The Greeks, who had settled in southern Italy, had brought their own Gods and Goddesses with them from their native cities in Greece. The Greeks believed in the Twelve Olympians, six Gods and six Goddesses, who lived on Mount Olympus in Greece and directed all the affairs of the world. All kinds of legends and stories were told about them and the Greeks thought of them as superhuman beings who lived forever.
Roman name Greek name Power
JUPITER ZEUS King of the Gods
NEPTUNE POSEIDON God of the Sea
MARS ARES God of war
APOLLO APOLLO God of the Sun
VULCAN HEPHAISTOS God of Metalworking
MERCURY HERMES God of Communication
JUNO HERA Queen of the Gods
MINERVA ATHENE Goddess of Science
and Crafts
DIANA ARTEMIS Goddess of the Moon and Hunting
VENUS HESTIA Goddess of Love
CERES DEMETER Goddess of Agriculture
THE RISE OF CHRISTIANITY – JESUS CHRIST
In 40BC the Roman poet, Virgil, wrote the following lines in one of his short poems:
The first-born child of a new age is already descending from high heaven. With his birth the iron race will end and a golden race will arise throughout the world. Favour His arrival, goddess Lucina; your Apollo will reign at last.
Virgil Pastoral Poems 4
40 years later Jesus Christ was born in Bethlehem.
Jesus of Nazareth introduced the religion of Christianity among the Jews. Many of his followers believed him to be the Messiah who the Jewish prophets had been predicting since the days of the Babylonian Captivity, and expected him to eventually lead a Jewish army against the Romans and establish a Jewish state. Jesus, however, directed his followers toward otherworldly goals, and his teachings emphasised the “coming” of a kingdom of God, and the need for followers to embrace a community of love. Although Jesus respected Jewish scriptures, he opposed the Pharisees on matters of the Sabbath observance, food laws, and ritual purity, and argued that they had corrupted the temple for personal gain. He was tremendously popular with Jewish masses, especially the Zealots, who were gunning up for their ill-fated revolution against Rome and thought they saw a leader in him. When Jesus arrived in Jerusalem, his popularity and especially his ties with the Zealots unnerved Roman authorities, who had him arrested. He was crucified as an activist against the Roman state.
PERSECUTIONS OF CHRISTIANS
As the new religion exploded, Roman authorities abandoned their usual policies of toleration. The first recorded persecution was under Nero, after a terrible fire in Rome, which Nero was accused of setting himself (he hated the city). Nero imposed horrible penalties upon his Christian scapegoats, including crucifixion and burning alive.
Nero’s persecutions were not really religious in direction – the Christians were just a convenient target. The non-Christian Roman population regarded them with suspicion for a variety of reasons. Initially, they were largely from the lower classes, and the feeling of mystery surrounding the religion led to misunderstandings. The “this is my body” ceremony of the Eucharist was taken to be meant literally, i.e. that the Christians were cannibals who ate babies. “Love one another” also provoked misunderstandings.

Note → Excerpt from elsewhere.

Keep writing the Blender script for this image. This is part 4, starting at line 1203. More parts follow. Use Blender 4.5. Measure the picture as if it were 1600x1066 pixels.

Before the 3rd century, persecutions of Christians were irregular. The attacks really only took off when Christianity was threatening to become the dominant religion. The policy of Trajan was to not go looking for Christians but to consider the religion illegal, and this was adhered to until about the mid – 3rd century.
COMPARISONS BETWEEN MOST MYSTERY RELIGIONS AND CHRISTIANITY
A number of differences existed between the mystery religions and Christianity. The mystery religions as well as Gnosticism attempted to have special secret, special knowledge known only to a few initiates to the “truth.” In contrast, Christianity sought to publicly proclaim “Christ, and Him crucified” and His message to the world to everyone, whether they believed or not. Christianity maintained there was only one way to salvation, and so believed in exclusivity. Believers in pagan religions did not care how many gods they or others worshipped besides the one they might have emphasised. Most of these religions had notions of “resurrections” that were ties to a cyclical view of nature and of history, of the birth, death, and rebirth of vegetation from spring to winter and back again. By contrast, Christianity emphatically believed in a linear view of time and history, because God created the world at a specific time in the past, and because Jesus died “once for all.” Christianity also had a much stronger ethical, moral, and intellectual aspect than most mystery religions (with the partial exception of Mithraism), especially early on, which emphasised emotion and ritual, not moral transformation. Who can deny the demanding and majestic sweep of Christian ethics as proclaimed in the Sermon on the Mount, the letter of James, the “Love Chapter” of 1 Corinthians 13? The idea of salvation in paganism did not involve a moral change or moral duties or deliverance from sin, while Christianity’s idea of it involved all three. For reasons such as these, as against the Charge Paul created a mystery religion on a Jewish base, that historian of Philosophy Gordon Clark said: “ Such surmises are not so much bad scholarshi8p as prejudiced irresponsibility.